● WHAT YOU HAVE TO DO
Search the material below for the string "Blender" and extract each line that has it.

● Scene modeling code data
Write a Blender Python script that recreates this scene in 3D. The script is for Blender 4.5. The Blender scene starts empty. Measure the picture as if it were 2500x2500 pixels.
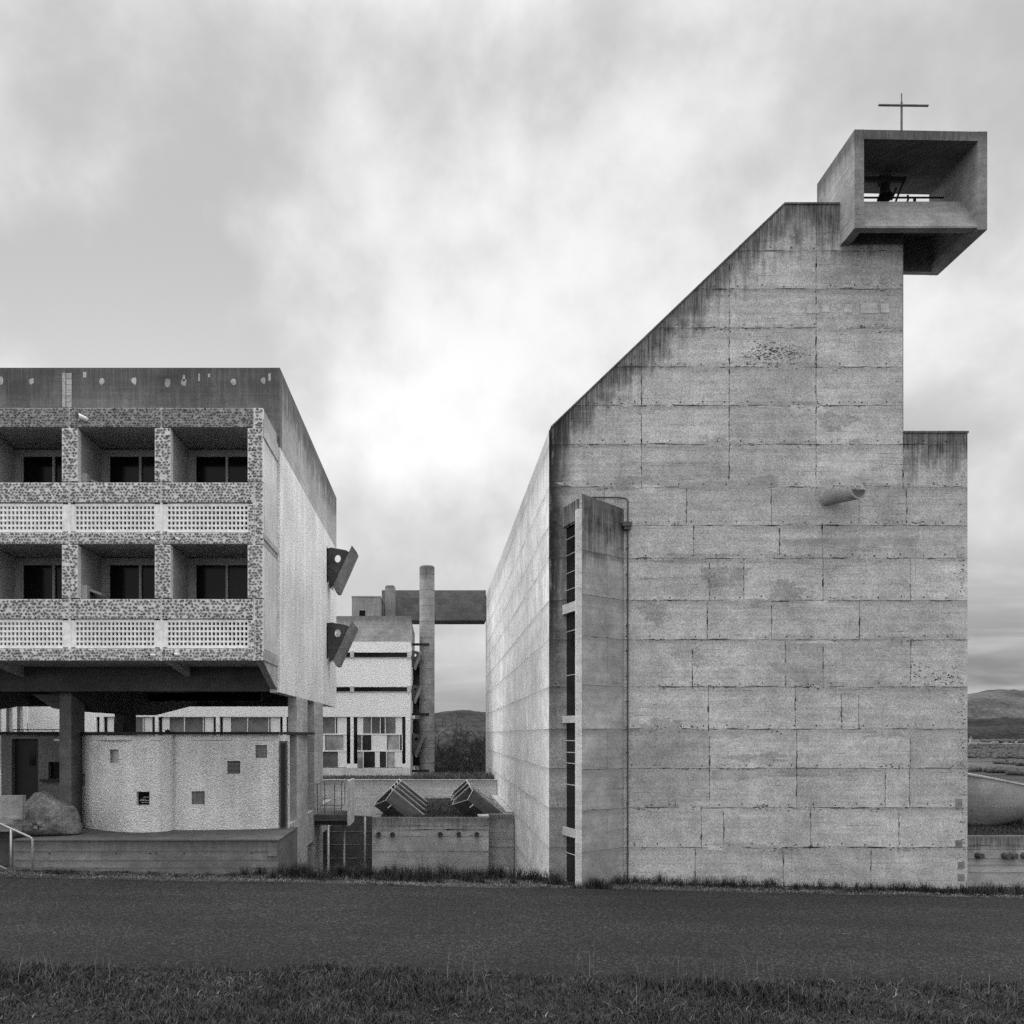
import bpy, math, random
import numpy as np
from mathutils import Vector

# ------------------------------------------------------------------ camera, sky, sun, exposure
SC = bpy.context.scene
COL = SC.collection
E = 3.43                      # eye height above the road; all builders below use heights relative to the eye
F, VX, VY = 2050.0, 1072.0, 1793.0   # measured on the 2500 px photograph: focal length and vanishing point
cam_d = bpy.data.cameras.new("camera")
cam = bpy.data.objects.new("camera", cam_d)
COL.objects.link(cam)
cam_d.sensor_width = 36.0
cam_d.sensor_fit = 'HORIZONTAL'
cam_d.lens = F / 2500 * 36.0
cam_d.shift_x = (1250 - VX) / 2500
cam_d.shift_y = (VY - 1250) / 2500
cam_d.clip_end = 20000
cam.location = (0, 0, E)
cam.rotation_euler = (math.radians(90), 0, 0)
SC.camera = cam
SC.render.resolution_x = SC.render.resolution_y = 1024
SC.view_settings.view_transform = 'Standard'
SC.view_settings.look = 'None'
SC.view_settings.gamma = 1
SC.view_settings.use_curve_mapping = False
SC.view_settings.exposure = 1.06
SC.cycles.use_denoising = False
SC.cycles.max_bounces = 6
SC.cycles.diffuse_bounces = 3

SUN_DIR = Vector((-0.56, 0.02, 0.83)).normalized()      # towards the sun
sun_d = bpy.data.lights.new("sun", 'SUN')
sun_d.energy = 0.9
sun_d.angle = math.radians(35)
sun_d.color = (1, 0.995, 0.985)
sun = bpy.data.objects.new("sun", sun_d)
COL.objects.link(sun)
sun.rotation_euler = SUN_DIR.to_track_quat('Z', 'Y').to_euler()
sun.location = (0, 0, 60)


class NB:
    """short hand for building node trees"""
    def __init__(s, tree):
        s.t = tree
        s.n = tree.nodes
        s.l = tree.links

    def put(s, sock, v):
        if v is None:
            return
        if hasattr(v, 'is_output'):
            s.l.new(v, sock)
        elif sock.type == 'RGBA' and isinstance(v, (int, float)):
            sock.default_value = (v, v, v, 1)
        else:
            sock.default_value = v

    def m(s, op, a, b=None, c=None, clamp=False):
        n = s.n.new('ShaderNodeMath')
        n.operation = op
        n.use_clamp = clamp
        for i, v in enumerate((a, b, c)):
            s.put(n.inputs[i], v)
        return n.outputs[0]

    def comb(s, x, y, z):
        n = s.n.new('ShaderNodeCombineXYZ')
        for i, v in enumerate((x, y, z)):
            s.put(n.inputs[i], v)
        return n.outputs[0]

    def sep(s, v):
        n = s.n.new('ShaderNodeSeparateXYZ')
        s.put(n.inputs[0], v)
        return n.outputs

    def noise(s, vec, scale, detail=3, rough=0.55, dist=0.0):
        n = s.n.new('ShaderNodeTexNoise')
        s.put(n.inputs['Vector'], vec)
        n.inputs['Scale'].default_value = scale
        n.inputs['Detail'].default_value = detail
        n.inputs['Roughness'].default_value = rough
        n.inputs['Distortion'].default_value = dist
        return n.outputs[0]

    def mr(s, v, a, b, c, d, smooth=True):
        n = s.n.new('ShaderNodeMapRange')
        n.interpolation_type = 'SMOOTHSTEP' if smooth else 'LINEAR'
        for i, x in enumerate((v, a, b, c, d)):
            s.put(n.inputs[i], x)
        return n.outputs[0]

    def vor(s, vec, scale, out='Distance', feature='F1', rand=1.0):
        n = s.n.new('ShaderNodeTexVoronoi')
        n.feature = feature
        s.put(n.inputs['Vector'], vec)
        n.inputs['Scale'].default_value = scale
        n.inputs['Randomness'].default_value = rand
        return n.outputs[out]

    def attr(s, name):
        n = s.n.new('ShaderNodeAttribute')
        n.attribute_name = name
        return n.outputs['Fac']

    def pos(s):
        return s.n.new('ShaderNodeNewGeometry').outputs['Position']

    def bump(s, h, strength, dist):
        n = s.n.new('ShaderNodeBump')
        s.put(n.inputs['Height'], h)
        n.inputs['Strength'].default_value = strength
        n.inputs['Distance'].default_value = dist
        return n.outputs[0]


# overcast sky: the Nishita sky (grey) behind a layer of procedural cloud
W = bpy.data.worlds.new("World")
SC.world = W
W.use_nodes = True
nb = NB(W.node_tree)
nb.n.clear()
sky = nb.n.new('ShaderNodeTexSky')
sky.sky_type = 'NISHITA'
sky.sun_disc = False
sky.sun_elevation = math.asin(SUN_DIR.z)
sky.sun_rotation = math.atan2(SUN_DIR.x, SUN_DIR.y)
bw = nb.n.new('ShaderNodeRGBToBW')
nb.l.new(sky.outputs[0], bw.inputs[0])
tc = nb.n.new('ShaderNodeTexCoord')
dx, dy, dz = nb.sep(tc.outputs['Generated'])
den = nb.m('ADD', nb.m('MAXIMUM', dz, 0.0), 0.50)
cu, cv = nb.m('DIVIDE', dx, den), nb.m('DIVIDE', dy, den)
cvec = nb.comb(cu, cv, 0.37)
n1 = nb.noise(nb.comb(nb.m('ADD', cu, 3.6), cv, 0.2), 1.5, 4, 0.5, 0.1)
n2 = nb.noise(nb.comb(nb.m('ADD', dx, 1.7), dy, dz), 4.2, 6, 0.55, 0.08)
cl = nb.m('ADD', nb.m('MULTIPLY', n1, 0.42), nb.m('MULTIPLY', n2, 0.58))
cl = nb.mr(cl, 0.38, 0.61, 0.54, 0.94)
# brighter cloud low on the left, dull rain cloud low on the right and along the horizon
az = nb.m('DIVIDE', dx, nb.m('MAXIMUM', dy, 0.05))
el = nb.m('DIVIDE', dz, nb.m('MAXIMUM', dy, 0.05))
g1x = nb.m('DIVIDE', nb.m('ADD', az, 0.38), 0.48)
g1y = nb.m('DIVIDE', nb.m('SUBTRACT', el, 0.33), 0.17)
g1 = nb.m('POWER', 2.718, nb.m('MULTIPLY', nb.m('ADD', nb.m('MULTIPLY', g1x, g1x), nb.m('MULTIPLY', g1y, g1y)), -1.0))
front = nb.mr(dy, 0.0, 0.3, 0.0, 1.0)
cl = nb.m('ADD', cl, nb.m('MULTIPLY', nb.m('MULTIPLY', g1, 0.17), front))
low = nb.mr(nb.m('ADD', el, nb.m('MULTIPLY', az, -0.16)), -0.05, 0.19, 0.0, 1.0)
lowb = nb.noise(nb.comb(nb.m('MULTIPLY', az, 1.6), nb.m('MULTIPLY', el, 9.0), 1.0), 2.4, 4, 0.55, 0.3)
lowv = nb.mr(lowb, 0.35, 0.66, 0.20, 0.50)
mixl = nb.n.new('ShaderNodeMix')
mixl.data_type = 'FLOAT'
nb.put(mixl.inputs[0], low)
nb.put(mixl.inputs[2], lowv)
nb.put(mixl.inputs[3], cl)
# an overcast sky is brighter overhead than near the horizon, and here duller over the woods behind the camera
zen = nb.mr(dz, 0.62, 0.92, 0.0, 4.2)
sid = nb.mr(nb.m('ABSOLUTE', dx), 0.62, 0.88, 0.0, 2.0)
bak = nb.mr(dy, -0.5, 0.1, 0.45, 0.0)
gain = nb.m('ADD', 1.0, nb.m('MAXIMUM', zen, nb.m('MAXIMUM', sid, bak)))
val = nb.m('MULTIPLY', mixl.outputs[0], gain)
tot = nb.m('ADD', nb.m('MULTIPLY', val, 4.7), nb.m('MULTIPLY', bw.outputs[0], 0.05))
bg = nb.n.new('ShaderNodeBackground')
nb.l.new(tot, bg.inputs[0])
bg.inputs[1].default_value = 0.1
wo = nb.n.new('ShaderNodeOutputWorld')
nb.l.new(bg.outputs[0], wo.inputs[0])

# ------------------------------------------------------------------ measuring helpers
rnd = random.Random(7)


def X(sx, Y):
    return (sx - VX) / F * Y


def Zz(sy, Y):
    return (VY - sy) / F * Y


def P(sx, sy, Y):
    return Vector((X(sx, Y), Y, Zz(sy, Y)))


# ------------------------------------------------------------------ mesh builder
class MB:
    def __init__(s):
        s.v, s.f, s.mi, s.fa, s.va = [], [], [], [], {}

    def add(s, verts, faces, mat=0, tone=0.0):
        b = len(s.v)
        s.v += [tuple(p) for p in verts]
        for f in faces:
            s.f.append([b + i for i in f])
            s.mi.append(mat)
            s.fa.append(tone)

    def box(s, x0, x1, y0, y1, z0, z1, mat=0, tone=0.0):
        s.add([(x0, y0, z0), (x1, y0, z0), (x1, y1, z0), (x0, y1, z0), (x0, y0, z1), (x1, y0, z1), (x1, y1, z1), (x0, y1, z1)],
              [(0, 3, 2, 1), (4, 5, 6, 7), (0, 1, 5, 4), (1, 2, 6, 5), (2, 3, 7, 6), (3, 0, 4, 7)], mat, tone)

    def quad(s, a, b, c, d, mat=0, tone=0.0):
        s.add([a, b, c, d], [(0, 1, 2, 3)], mat, tone)

    def extr(s, poly, vec, mat=0, tone=0.0):
        """extrude a planar polygon of 3-D points by a vector"""
        n = len(poly)
        vec = Vector(vec)
        top = [Vector(p) + vec for p in poly]
        s.add([Vector(p) for p in poly] + top,
              [tuple(range(n - 1, -1, -1)), tuple(range(n, 2 * n))] + [(i, (i + 1) % n, n + (i + 1) % n, n + i) for i in range(n)], mat, tone)

    def tube(s, pts, r, n=8, mat=0, cap=True, tone=0.0):
        pts = [Vector(p) for p in pts]
        rs = r if isinstance(r, (list, tuple)) else [r] * len(pts)
        vs, fs = [], []
        for i, p in enumerate(pts):
            a = pts[max(i - 1, 0)]
            b = pts[min(i + 1, len(pts) - 1)]
            d = (b - a).normalized()
            up = Vector((0, 0, 1)) if abs(d.z) < 0.9 else Vector((1, 0, 0))
            e1 = d.cross(up).normalized()
            e2 = d.cross(e1)
            for k in range(n):
                t = 2 * math.pi * k / n
                vs.append(p + (e1 * math.cos(t) + e2 * math.sin(t)) * rs[i])
        for i in range(len(pts) - 1):
            for k in range(n):
                k2 = (k + 1) % n
                fs.append((i * n + k, i * n + k2, (i + 1) * n + k2, (i + 1) * n + k))
        if cap:
            fs.append(tuple(range(n - 1, -1, -1)))
            fs.append(tuple((len(pts) - 1) * n + k for k in range(n)))
        s.add(vs, fs, mat, tone)

    def blob(s, c, rx, rz, plane, mat=0, n=10, jit=0.25, off=0.003, tone=0.0):
        """irregular flat patch on a wall whose outward normal is -Y (plane 'y') or +X/-X (plane 'x')"""
        pts = []
        for k in range(n):
            t = 2 * math.pi * k / n
            q = 1 + rnd.uniform(-jit, jit)
            if plane == 'y':
                pts.append((c[0] + math.cos(t) * rx * q, c[1] - off, c[2] + math.sin(t) * rz * q))
            else:
                pts.append((c[0] + off * (1 if plane == '+x' else -1), c[1] + math.cos(t) * rx * q, c[2] + math.sin(t) * rz * q))
        s.add(pts, [tuple(range(n))], mat, tone)

    def build(s, name, mats, parent=None, smooth=False, loc=None):
        me = bpy.data.meshes.new(name)
        off = Vector((0, 0, 0))
        if parent is not None:
            off = WL[parent.name]
        elif loc is not None:
            off = Vector(loc)
        me.from_pydata([(x - off.x, y - off.y, z - off.z) for x, y, z in s.v], [], s.f)
        for m_ in (mats if isinstance(mats, (list, tuple)) else [mats]):
            me.materials.append(m_)
        me.polygons.foreach_set('material_index', s.mi)
        if any(s.fa):
            a = me.attributes.new('tone', 'FLOAT', 'FACE')
            a.data.foreach_set('value', s.fa)
        for k, arr in s.va.items():
            a = me.attributes.new(k, 'FLOAT', 'POINT')
            a.data.foreach_set('value', arr)
        if smooth:
            me.polygons.foreach_set('use_smooth', [True] * len(me.polygons))
        me.update()
        o = bpy.data.objects.new(name, me)
        COL.objects.link(o)
        if parent is not None:
            o.parent = parent
            WL[o.name] = off
        else:
            o.location = off + Vector((0, 0, E))
            WL[o.name] = off
        return o


WL = {}


def tag(o, label, cat, group=None):
    o['label'] = label
    o['category'] = cat
    if group:
        o['group'] = group
    return o


def thing(name, label, cat, loc=(0, 0, 0), group=None):
    o = bpy.data.objects.new(name, None)
    COL.objects.link(o)
    o.empty_display_size = 0.3
    o.location = Vector(loc) + Vector((0, 0, E))
    WL[o.name] = Vector(loc)
    return tag(o, label, cat, group)


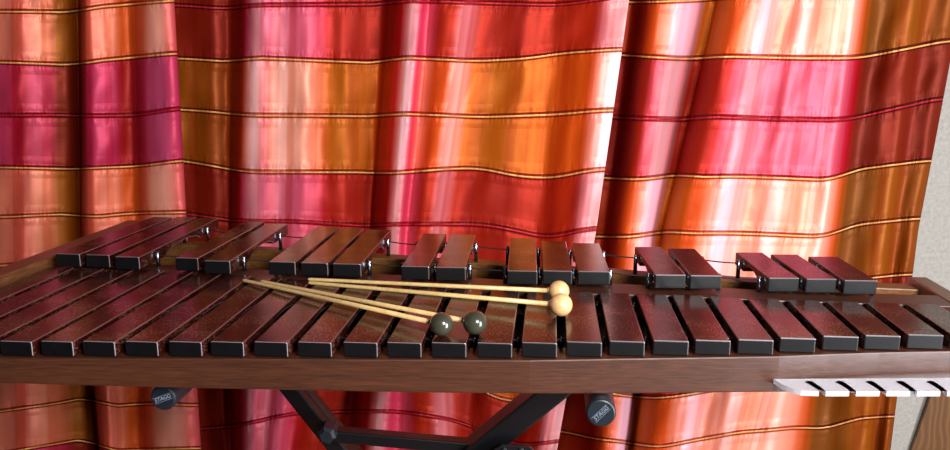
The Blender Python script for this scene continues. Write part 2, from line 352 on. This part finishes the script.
curtain('curtain', 'right-hand satin curtain panel ending beside the bare wall, ochre and brick at its edge',
    [(600,576,548,-.04),(618,592,562,-.065),(632,603,572,-.07),(641,611,592,-.04),(648,617,598,.02),(664,632,612,.045),(682,644,622,.035),(692,650,628,-.01),(704,656,632,-.045),(716,662,636,-.05),(723,668,640,.0),(736,684,654,.04),(760,712,682,.045),(784,744,706,.025),(806,768,728,.035),(832,800,752,.03),(854,822,776,.035),(864,832,800,.0),(880,850,826,-.025),(898,870,850,-.005),(914,884,866,.005),(930,896,878,-.015),(952,910,888,.0),(962,918,894,-.01)],
    {1: [(640,2),(700,0),(725,-3),(860,-8),(950,-25)], 2: [(612,54),(640,56),(690,59),(712,57),(722,56),(800,58),(858,58),(900,50),(950,40)],
     3: [(600,116),(630,118),(660,119),(692,120),(703,116),(770,119),(845,120),(880,112),(940,98)],
     4: [(600,177),(624,179),(650,179),(680,173),(690,177),(740,176),(836,180),(850,170),(930,160)],
     5: [(600,236),(618,237),(640,236),(667,230),(680,233),(740,233),(828,237),(850,225),(918,218)],
     6: [(600,292),(760,288),(860,279),(906,274)],
     8: [(560,380),(600,392),(645,398),(672,397),(740,385),(890,365)],
     9: [(560,430),(600,440),(628,441),(644,447),(677,445),(693,439),(718,437),(732,432),(759,431),(797,427),(808,426),(812,429),(835,428),(845,420),(870,417),(890,416)],
     10: [(560,480),(640,496),(740,482),(890,462)]},
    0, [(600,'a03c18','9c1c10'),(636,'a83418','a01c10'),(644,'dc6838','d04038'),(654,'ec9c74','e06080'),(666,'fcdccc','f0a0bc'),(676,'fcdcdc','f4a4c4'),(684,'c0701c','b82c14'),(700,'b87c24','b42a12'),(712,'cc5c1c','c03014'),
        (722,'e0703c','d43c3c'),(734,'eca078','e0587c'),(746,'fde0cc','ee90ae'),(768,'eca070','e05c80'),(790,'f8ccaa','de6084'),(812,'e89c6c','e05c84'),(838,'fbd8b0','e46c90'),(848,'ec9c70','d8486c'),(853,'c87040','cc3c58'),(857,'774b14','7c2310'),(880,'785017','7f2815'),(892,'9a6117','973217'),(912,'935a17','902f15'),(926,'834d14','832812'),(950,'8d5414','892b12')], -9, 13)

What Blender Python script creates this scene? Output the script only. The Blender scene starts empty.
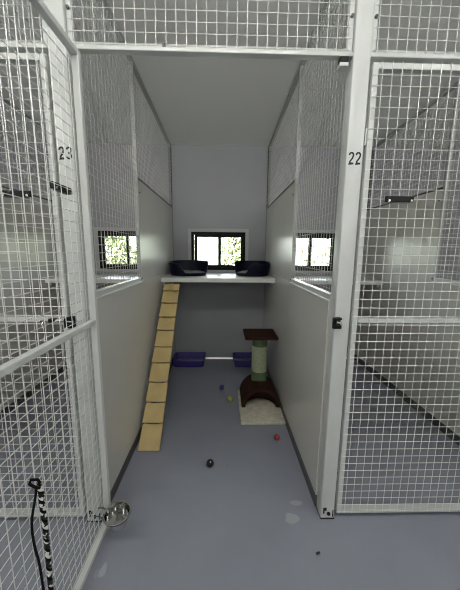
import bpy, bmesh, math, random
from mathutils import Vector, Matrix, Euler

scene = bpy.context.scene
C = scene.collection
PI = math.pi
rnd = random.Random(7)

# ------------------------------------------------------------------ materials
TUBE, LY, TUBE_FILL, LY2, SKY = 34.0, -0.98, 13.0, -3.0, 4.0
MATS = {}


def mat(name, col, rough=0.5, metal=0.0, spec=0.5, noise=0.0, nscale=40.0, bump=0.0, bscale=200.0):
    m = bpy.data.materials.new(name)
    m.use_nodes = True
    nt = m.node_tree
    b = nt.nodes['Principled BSDF']
    b.inputs['Base Color'].default_value = (*col, 1)
    b.inputs['Roughness'].default_value = rough
    b.inputs['Metallic'].default_value = metal
    b.inputs['Specular IOR Level'].default_value = spec
    tc = nt.nodes.new('ShaderNodeTexCoord')
    if noise > 0:
        n = nt.nodes.new('ShaderNodeTexNoise')
        n.inputs['Scale'].default_value = nscale
        n.inputs['Detail'].default_value = 5
        nt.links.new(tc.outputs['Object'], n.inputs['Vector'])
        r = nt.nodes.new('ShaderNodeMapRange')
        r.inputs['From Min'].default_value = 0.3
        r.inputs['From Max'].default_value = 0.7
        r.inputs['To Min'].default_value = 1 - noise
        r.inputs['To Max'].default_value = 1 + noise
        nt.links.new(n.outputs['Fac'], r.inputs['Value'])
        v = nt.nodes.new('ShaderNodeVectorMath')
        v.operation = 'SCALE'
        v.inputs[0].default_value = col
        nt.links.new(r.outputs['Result'], v.inputs['Scale'])
        nt.links.new(v.outputs['Vector'], b.inputs['Base Color'])
    if bump > 0:
        n2 = nt.nodes.new('ShaderNodeTexNoise')
        n2.inputs['Scale'].default_value = bscale
        n2.inputs['Detail'].default_value = 4
        nt.links.new(tc.outputs['Object'], n2.inputs['Vector'])
        bp = nt.nodes.new('ShaderNodeBump')
        bp.inputs['Strength'].default_value = bump
        bp.inputs['Distance'].default_value = 0.004
        nt.links.new(n2.outputs['Fac'], bp.inputs['Height'])
        nt.links.new(bp.outputs['Normal'], b.inputs['Normal'])
    MATS[name] = m
    return m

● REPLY
Write a Blender Python script that recreates this scene in 3D. The script is for Blender 4.5. The Blender scene starts empty. Measure the picture as if it were 2500x2500 pixels.
The Blender Python script for this scene continues. Write part 2, from line 352 on. This part finishes the script.
What Blender Python script creates this scene? Output the script only. The Blender scene starts empty.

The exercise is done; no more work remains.